Work instructions —
Repeat everything in the material exactly.

═════ Data section ═════

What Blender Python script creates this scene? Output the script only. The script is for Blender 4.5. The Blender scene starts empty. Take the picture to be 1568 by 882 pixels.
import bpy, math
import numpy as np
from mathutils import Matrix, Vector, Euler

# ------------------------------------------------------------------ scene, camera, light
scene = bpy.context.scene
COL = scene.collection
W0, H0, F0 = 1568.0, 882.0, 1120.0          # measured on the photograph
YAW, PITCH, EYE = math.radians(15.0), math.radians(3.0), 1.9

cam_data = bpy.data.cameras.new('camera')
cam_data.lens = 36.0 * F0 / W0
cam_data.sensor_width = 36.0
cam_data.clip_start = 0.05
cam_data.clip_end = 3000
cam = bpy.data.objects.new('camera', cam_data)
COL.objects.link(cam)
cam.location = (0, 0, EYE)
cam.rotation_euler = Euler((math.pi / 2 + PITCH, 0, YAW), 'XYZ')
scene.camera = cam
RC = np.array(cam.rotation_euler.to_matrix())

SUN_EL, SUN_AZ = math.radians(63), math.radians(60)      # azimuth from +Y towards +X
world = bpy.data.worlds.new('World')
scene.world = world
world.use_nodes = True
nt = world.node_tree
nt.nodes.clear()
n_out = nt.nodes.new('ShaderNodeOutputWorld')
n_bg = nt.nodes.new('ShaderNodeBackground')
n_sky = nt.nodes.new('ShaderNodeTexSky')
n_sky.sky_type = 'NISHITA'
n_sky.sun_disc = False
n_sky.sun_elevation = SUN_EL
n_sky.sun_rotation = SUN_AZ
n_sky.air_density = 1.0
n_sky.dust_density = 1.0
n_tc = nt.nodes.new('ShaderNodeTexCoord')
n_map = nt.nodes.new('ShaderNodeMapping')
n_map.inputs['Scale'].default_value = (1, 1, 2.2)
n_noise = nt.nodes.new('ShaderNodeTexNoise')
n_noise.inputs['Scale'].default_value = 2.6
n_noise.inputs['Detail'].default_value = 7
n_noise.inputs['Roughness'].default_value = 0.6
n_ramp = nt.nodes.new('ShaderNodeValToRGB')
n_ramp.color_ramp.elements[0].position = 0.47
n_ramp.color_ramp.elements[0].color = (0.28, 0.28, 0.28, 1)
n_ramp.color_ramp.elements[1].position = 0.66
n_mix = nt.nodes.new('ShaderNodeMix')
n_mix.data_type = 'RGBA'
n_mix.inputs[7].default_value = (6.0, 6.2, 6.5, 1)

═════

Result —
What Blender Python script creates this scene? Output the script only. The script is for Blender 4.5. The Blender scene starts empty. Take the picture to be 1568 by 882 pixels.
import bpy, math
import numpy as np
from mathutils import Matrix, Vector, Euler

# ------------------------------------------------------------------ scene, camera, light
scene = bpy.context.scene
COL = scene.collection
W0, H0, F0 = 1568.0, 882.0, 1120.0          # measured on the photograph
YAW, PITCH, EYE = math.radians(15.0), math.radians(3.0), 1.9

cam_data = bpy.data.cameras.new('camera')
cam_data.lens = 36.0 * F0 / W0
cam_data.sensor_width = 36.0
cam_data.clip_start = 0.05
cam_data.clip_end = 3000
cam = bpy.data.objects.new('camera', cam_data)
COL.objects.link(cam)
cam.location = (0, 0, EYE)
cam.rotation_euler = Euler((math.pi / 2 + PITCH, 0, YAW), 'XYZ')
scene.camera = cam
RC = np.array(cam.rotation_euler.to_matrix())

SUN_EL, SUN_AZ = math.radians(63), math.radians(60)      # azimuth from +Y towards +X
world = bpy.data.worlds.new('World')
scene.world = world
world.use_nodes = True
nt = world.node_tree
nt.nodes.clear()
n_out = nt.nodes.new('ShaderNodeOutputWorld')
n_bg = nt.nodes.new('ShaderNodeBackground')
n_sky = nt.nodes.new('ShaderNodeTexSky')
n_sky.sky_type = 'NISHITA'
n_sky.sun_disc = False
n_sky.sun_elevation = SUN_EL
n_sky.sun_rotation = SUN_AZ
n_sky.air_density = 1.0
n_sky.dust_density = 1.0
n_tc = nt.nodes.new('ShaderNodeTexCoord')
n_map = nt.nodes.new('ShaderNodeMapping')
n_map.inputs['Scale'].default_value = (1, 1, 2.2)
n_noise = nt.nodes.new('ShaderNodeTexNoise')
n_noise.inputs['Scale'].default_value = 2.6
n_noise.inputs['Detail'].default_value = 7
n_noise.inputs['Roughness'].default_value = 0.6
n_ramp = nt.nodes.new('ShaderNodeValToRGB')
n_ramp.color_ramp.elements[0].position = 0.47
n_ramp.color_ramp.elements[0].color = (0.28, 0.28, 0.28, 1)
n_ramp.color_ramp.elements[1].position = 0.66
n_mix = nt.nodes.new('ShaderNodeMix')
n_mix.data_type = 'RGBA'
n_mix.inputs[7].default_value = (6.0, 6.2, 6.5, 1)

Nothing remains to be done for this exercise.